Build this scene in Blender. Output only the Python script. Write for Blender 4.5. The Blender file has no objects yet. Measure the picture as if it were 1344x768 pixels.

==

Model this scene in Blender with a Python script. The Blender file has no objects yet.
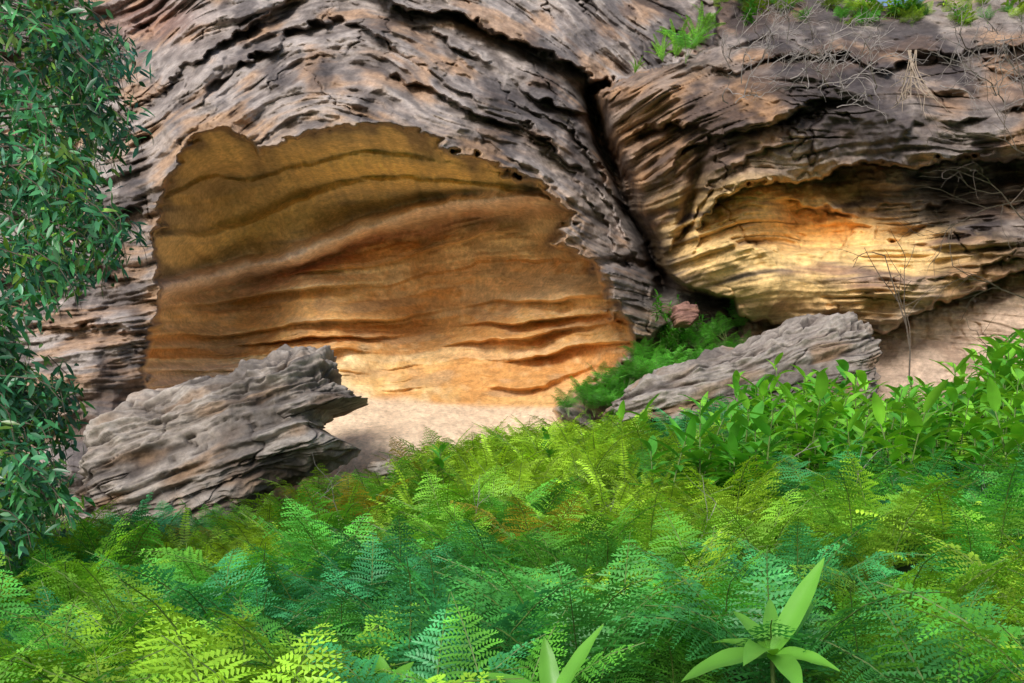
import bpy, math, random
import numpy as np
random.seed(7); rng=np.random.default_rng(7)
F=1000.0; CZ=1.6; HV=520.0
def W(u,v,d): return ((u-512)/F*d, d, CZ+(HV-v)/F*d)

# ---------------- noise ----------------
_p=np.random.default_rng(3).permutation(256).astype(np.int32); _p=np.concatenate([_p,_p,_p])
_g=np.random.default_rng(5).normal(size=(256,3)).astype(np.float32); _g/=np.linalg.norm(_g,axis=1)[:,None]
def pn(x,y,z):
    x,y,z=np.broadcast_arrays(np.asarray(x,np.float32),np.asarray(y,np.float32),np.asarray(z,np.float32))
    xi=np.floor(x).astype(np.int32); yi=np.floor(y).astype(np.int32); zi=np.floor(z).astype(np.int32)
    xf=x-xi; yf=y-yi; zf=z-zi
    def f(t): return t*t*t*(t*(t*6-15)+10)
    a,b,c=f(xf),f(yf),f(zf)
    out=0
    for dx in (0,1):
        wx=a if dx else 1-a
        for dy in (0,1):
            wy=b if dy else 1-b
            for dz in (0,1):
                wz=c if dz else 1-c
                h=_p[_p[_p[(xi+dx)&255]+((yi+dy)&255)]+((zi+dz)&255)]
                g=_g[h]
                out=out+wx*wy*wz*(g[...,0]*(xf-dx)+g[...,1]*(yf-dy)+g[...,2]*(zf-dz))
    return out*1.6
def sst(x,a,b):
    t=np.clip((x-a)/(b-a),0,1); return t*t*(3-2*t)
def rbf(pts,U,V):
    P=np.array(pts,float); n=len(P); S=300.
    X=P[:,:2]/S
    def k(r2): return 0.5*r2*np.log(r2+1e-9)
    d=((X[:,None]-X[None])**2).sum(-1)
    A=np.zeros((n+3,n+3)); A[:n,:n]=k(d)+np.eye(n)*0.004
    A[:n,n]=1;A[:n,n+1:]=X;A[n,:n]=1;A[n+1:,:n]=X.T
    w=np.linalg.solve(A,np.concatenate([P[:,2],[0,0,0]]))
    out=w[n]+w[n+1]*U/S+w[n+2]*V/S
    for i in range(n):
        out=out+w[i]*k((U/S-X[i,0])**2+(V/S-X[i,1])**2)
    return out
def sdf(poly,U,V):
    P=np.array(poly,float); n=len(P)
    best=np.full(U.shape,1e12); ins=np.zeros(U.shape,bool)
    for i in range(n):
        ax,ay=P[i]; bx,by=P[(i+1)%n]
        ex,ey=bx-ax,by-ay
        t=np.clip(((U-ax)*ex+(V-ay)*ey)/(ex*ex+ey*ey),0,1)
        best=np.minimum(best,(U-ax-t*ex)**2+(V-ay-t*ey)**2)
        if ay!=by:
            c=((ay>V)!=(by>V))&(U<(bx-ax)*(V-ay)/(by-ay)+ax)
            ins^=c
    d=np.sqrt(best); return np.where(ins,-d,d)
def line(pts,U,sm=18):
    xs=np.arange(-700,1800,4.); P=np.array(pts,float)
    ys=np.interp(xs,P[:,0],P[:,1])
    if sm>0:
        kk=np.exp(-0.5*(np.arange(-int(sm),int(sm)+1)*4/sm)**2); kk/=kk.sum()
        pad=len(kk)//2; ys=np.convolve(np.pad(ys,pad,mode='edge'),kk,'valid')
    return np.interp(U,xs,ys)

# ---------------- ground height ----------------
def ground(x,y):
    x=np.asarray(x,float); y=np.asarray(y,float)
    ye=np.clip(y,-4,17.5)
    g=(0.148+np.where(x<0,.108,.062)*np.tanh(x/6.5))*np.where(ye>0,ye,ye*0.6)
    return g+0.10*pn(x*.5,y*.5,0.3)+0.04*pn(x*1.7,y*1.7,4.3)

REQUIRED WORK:
Extract from the material above the stretch running from the line containing "Model this scene" through the line containing "def W(u,v,d): return". Keep the text exact and the pictures out.

FULL RESPONSE:
Model this scene in Blender with a Python script. The Blender file has no objects yet.
import bpy, math, random
import numpy as np
random.seed(7); rng=np.random.default_rng(7)
F=1000.0; CZ=1.6; HV=520.0
def W(u,v,d): return ((u-512)/F*d, d, CZ+(HV-v)/F*d)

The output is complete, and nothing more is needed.